- _PROBLEM_
Return every line of the material exactly.

- _DATA PROVIDED_

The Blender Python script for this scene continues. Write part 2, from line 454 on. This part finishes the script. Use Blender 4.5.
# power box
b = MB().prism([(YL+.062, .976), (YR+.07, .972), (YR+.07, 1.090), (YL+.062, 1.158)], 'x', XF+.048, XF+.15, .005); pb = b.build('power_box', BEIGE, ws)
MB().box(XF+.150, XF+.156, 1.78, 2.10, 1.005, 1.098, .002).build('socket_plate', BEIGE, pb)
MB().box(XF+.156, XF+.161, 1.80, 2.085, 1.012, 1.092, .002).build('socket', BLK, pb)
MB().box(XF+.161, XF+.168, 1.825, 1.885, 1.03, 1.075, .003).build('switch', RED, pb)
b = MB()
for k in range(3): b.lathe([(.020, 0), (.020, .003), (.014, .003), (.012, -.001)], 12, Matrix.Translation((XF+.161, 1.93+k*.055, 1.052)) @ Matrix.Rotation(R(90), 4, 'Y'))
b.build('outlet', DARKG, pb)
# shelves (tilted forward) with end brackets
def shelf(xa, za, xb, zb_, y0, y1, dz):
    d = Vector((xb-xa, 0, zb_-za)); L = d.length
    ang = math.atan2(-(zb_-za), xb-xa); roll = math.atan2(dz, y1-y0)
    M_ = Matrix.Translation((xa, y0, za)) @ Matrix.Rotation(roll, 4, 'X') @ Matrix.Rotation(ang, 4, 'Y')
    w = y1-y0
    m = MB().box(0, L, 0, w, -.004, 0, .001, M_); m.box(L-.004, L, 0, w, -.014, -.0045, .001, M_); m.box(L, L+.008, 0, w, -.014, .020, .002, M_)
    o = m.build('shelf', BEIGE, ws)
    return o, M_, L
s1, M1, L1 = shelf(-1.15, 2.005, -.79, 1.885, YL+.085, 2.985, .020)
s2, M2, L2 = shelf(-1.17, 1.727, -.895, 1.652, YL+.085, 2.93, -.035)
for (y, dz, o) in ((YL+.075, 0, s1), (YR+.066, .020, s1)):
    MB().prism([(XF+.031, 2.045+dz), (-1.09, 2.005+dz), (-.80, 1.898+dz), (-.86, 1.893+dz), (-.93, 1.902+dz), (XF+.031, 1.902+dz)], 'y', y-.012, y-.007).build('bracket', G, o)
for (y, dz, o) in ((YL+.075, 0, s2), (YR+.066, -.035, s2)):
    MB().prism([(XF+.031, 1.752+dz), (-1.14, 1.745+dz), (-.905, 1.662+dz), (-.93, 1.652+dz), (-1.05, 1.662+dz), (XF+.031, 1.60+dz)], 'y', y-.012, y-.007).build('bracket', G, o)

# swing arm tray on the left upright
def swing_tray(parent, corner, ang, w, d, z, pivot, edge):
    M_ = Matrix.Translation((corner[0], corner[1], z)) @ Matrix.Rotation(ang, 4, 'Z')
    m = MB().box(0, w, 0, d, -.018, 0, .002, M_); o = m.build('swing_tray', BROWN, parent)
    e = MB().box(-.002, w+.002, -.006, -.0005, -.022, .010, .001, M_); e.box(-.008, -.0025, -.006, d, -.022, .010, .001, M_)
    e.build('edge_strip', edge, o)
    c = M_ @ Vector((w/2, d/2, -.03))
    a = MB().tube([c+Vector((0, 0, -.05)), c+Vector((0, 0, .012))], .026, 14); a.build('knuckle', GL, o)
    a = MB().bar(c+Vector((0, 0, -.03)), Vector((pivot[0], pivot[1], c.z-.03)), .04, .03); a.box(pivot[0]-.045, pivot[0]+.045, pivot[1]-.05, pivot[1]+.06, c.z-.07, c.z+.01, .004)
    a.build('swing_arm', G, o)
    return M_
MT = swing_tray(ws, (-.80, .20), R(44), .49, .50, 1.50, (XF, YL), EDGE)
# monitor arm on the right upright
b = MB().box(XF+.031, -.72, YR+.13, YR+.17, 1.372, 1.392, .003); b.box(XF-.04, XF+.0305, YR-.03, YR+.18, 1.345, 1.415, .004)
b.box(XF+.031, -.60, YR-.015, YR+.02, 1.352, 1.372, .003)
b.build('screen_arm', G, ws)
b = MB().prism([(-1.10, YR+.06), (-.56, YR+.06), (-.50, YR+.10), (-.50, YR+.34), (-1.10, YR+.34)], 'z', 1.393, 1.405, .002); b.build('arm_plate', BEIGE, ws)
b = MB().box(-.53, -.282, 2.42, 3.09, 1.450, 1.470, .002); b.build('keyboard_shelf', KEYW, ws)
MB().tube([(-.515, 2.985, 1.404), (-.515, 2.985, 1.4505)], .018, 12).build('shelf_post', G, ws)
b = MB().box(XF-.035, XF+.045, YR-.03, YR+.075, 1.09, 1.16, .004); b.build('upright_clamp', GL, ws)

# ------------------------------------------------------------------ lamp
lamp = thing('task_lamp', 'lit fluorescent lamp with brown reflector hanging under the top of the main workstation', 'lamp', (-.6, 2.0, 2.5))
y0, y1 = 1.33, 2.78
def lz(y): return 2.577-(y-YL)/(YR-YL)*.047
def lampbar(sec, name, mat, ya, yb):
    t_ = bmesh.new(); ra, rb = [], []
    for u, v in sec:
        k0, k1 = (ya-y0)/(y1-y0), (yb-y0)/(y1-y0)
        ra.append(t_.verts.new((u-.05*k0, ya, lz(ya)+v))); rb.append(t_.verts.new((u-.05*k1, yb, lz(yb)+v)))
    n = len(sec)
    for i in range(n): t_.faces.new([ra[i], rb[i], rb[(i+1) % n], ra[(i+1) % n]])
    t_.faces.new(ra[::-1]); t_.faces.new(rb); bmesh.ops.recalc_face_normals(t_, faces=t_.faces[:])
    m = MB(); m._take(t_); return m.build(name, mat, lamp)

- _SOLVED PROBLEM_
The Blender Python script for this scene continues. Write part 2, from line 454 on. This part finishes the script. Use Blender 4.5.
# power box
b = MB().prism([(YL+.062, .976), (YR+.07, .972), (YR+.07, 1.090), (YL+.062, 1.158)], 'x', XF+.048, XF+.15, .005); pb = b.build('power_box', BEIGE, ws)
MB().box(XF+.150, XF+.156, 1.78, 2.10, 1.005, 1.098, .002).build('socket_plate', BEIGE, pb)
MB().box(XF+.156, XF+.161, 1.80, 2.085, 1.012, 1.092, .002).build('socket', BLK, pb)
MB().box(XF+.161, XF+.168, 1.825, 1.885, 1.03, 1.075, .003).build('switch', RED, pb)
b = MB()
for k in range(3): b.lathe([(.020, 0), (.020, .003), (.014, .003), (.012, -.001)], 12, Matrix.Translation((XF+.161, 1.93+k*.055, 1.052)) @ Matrix.Rotation(R(90), 4, 'Y'))
b.build('outlet', DARKG, pb)
# shelves (tilted forward) with end brackets
def shelf(xa, za, xb, zb_, y0, y1, dz):
    d = Vector((xb-xa, 0, zb_-za)); L = d.length
    ang = math.atan2(-(zb_-za), xb-xa); roll = math.atan2(dz, y1-y0)
    M_ = Matrix.Translation((xa, y0, za)) @ Matrix.Rotation(roll, 4, 'X') @ Matrix.Rotation(ang, 4, 'Y')
    w = y1-y0
    m = MB().box(0, L, 0, w, -.004, 0, .001, M_); m.box(L-.004, L, 0, w, -.014, -.0045, .001, M_); m.box(L, L+.008, 0, w, -.014, .020, .002, M_)
    o = m.build('shelf', BEIGE, ws)
    return o, M_, L
s1, M1, L1 = shelf(-1.15, 2.005, -.79, 1.885, YL+.085, 2.985, .020)
s2, M2, L2 = shelf(-1.17, 1.727, -.895, 1.652, YL+.085, 2.93, -.035)
for (y, dz, o) in ((YL+.075, 0, s1), (YR+.066, .020, s1)):
    MB().prism([(XF+.031, 2.045+dz), (-1.09, 2.005+dz), (-.80, 1.898+dz), (-.86, 1.893+dz), (-.93, 1.902+dz), (XF+.031, 1.902+dz)], 'y', y-.012, y-.007).build('bracket', G, o)
for (y, dz, o) in ((YL+.075, 0, s2), (YR+.066, -.035, s2)):
    MB().prism([(XF+.031, 1.752+dz), (-1.14, 1.745+dz), (-.905, 1.662+dz), (-.93, 1.652+dz), (-1.05, 1.662+dz), (XF+.031, 1.60+dz)], 'y', y-.012, y-.007).build('bracket', G, o)

# swing arm tray on the left upright
def swing_tray(parent, corner, ang, w, d, z, pivot, edge):
    M_ = Matrix.Translation((corner[0], corner[1], z)) @ Matrix.Rotation(ang, 4, 'Z')
    m = MB().box(0, w, 0, d, -.018, 0, .002, M_); o = m.build('swing_tray', BROWN, parent)
    e = MB().box(-.002, w+.002, -.006, -.0005, -.022, .010, .001, M_); e.box(-.008, -.0025, -.006, d, -.022, .010, .001, M_)
    e.build('edge_strip', edge, o)
    c = M_ @ Vector((w/2, d/2, -.03))
    a = MB().tube([c+Vector((0, 0, -.05)), c+Vector((0, 0, .012))], .026, 14); a.build('knuckle', GL, o)
    a = MB().bar(c+Vector((0, 0, -.03)), Vector((pivot[0], pivot[1], c.z-.03)), .04, .03); a.box(pivot[0]-.045, pivot[0]+.045, pivot[1]-.05, pivot[1]+.06, c.z-.07, c.z+.01, .004)
    a.build('swing_arm', G, o)
    return M_
MT = swing_tray(ws, (-.80, .20), R(44), .49, .50, 1.50, (XF, YL), EDGE)
# monitor arm on the right upright
b = MB().box(XF+.031, -.72, YR+.13, YR+.17, 1.372, 1.392, .003); b.box(XF-.04, XF+.0305, YR-.03, YR+.18, 1.345, 1.415, .004)
b.box(XF+.031, -.60, YR-.015, YR+.02, 1.352, 1.372, .003)
b.build('screen_arm', G, ws)
b = MB().prism([(-1.10, YR+.06), (-.56, YR+.06), (-.50, YR+.10), (-.50, YR+.34), (-1.10, YR+.34)], 'z', 1.393, 1.405, .002); b.build('arm_plate', BEIGE, ws)
b = MB().box(-.53, -.282, 2.42, 3.09, 1.450, 1.470, .002); b.build('keyboard_shelf', KEYW, ws)
MB().tube([(-.515, 2.985, 1.404), (-.515, 2.985, 1.4505)], .018, 12).build('shelf_post', G, ws)
b = MB().box(XF-.035, XF+.045, YR-.03, YR+.075, 1.09, 1.16, .004); b.build('upright_clamp', GL, ws)

# ------------------------------------------------------------------ lamp
lamp = thing('task_lamp', 'lit fluorescent lamp with brown reflector hanging under the top of the main workstation', 'lamp', (-.6, 2.0, 2.5))
y0, y1 = 1.33, 2.78
def lz(y): return 2.577-(y-YL)/(YR-YL)*.047
def lampbar(sec, name, mat, ya, yb):
    t_ = bmesh.new(); ra, rb = [], []
    for u, v in sec:
        k0, k1 = (ya-y0)/(y1-y0), (yb-y0)/(y1-y0)
        ra.append(t_.verts.new((u-.05*k0, ya, lz(ya)+v))); rb.append(t_.verts.new((u-.05*k1, yb, lz(yb)+v)))
    n = len(sec)
    for i in range(n): t_.faces.new([ra[i], rb[i], rb[(i+1) % n], ra[(i+1) % n]])
    t_.faces.new(ra[::-1]); t_.faces.new(rb); bmesh.ops.recalc_face_normals(t_, faces=t_.faces[:])
    m = MB(); m._take(t_); return m.build(name, mat, lamp)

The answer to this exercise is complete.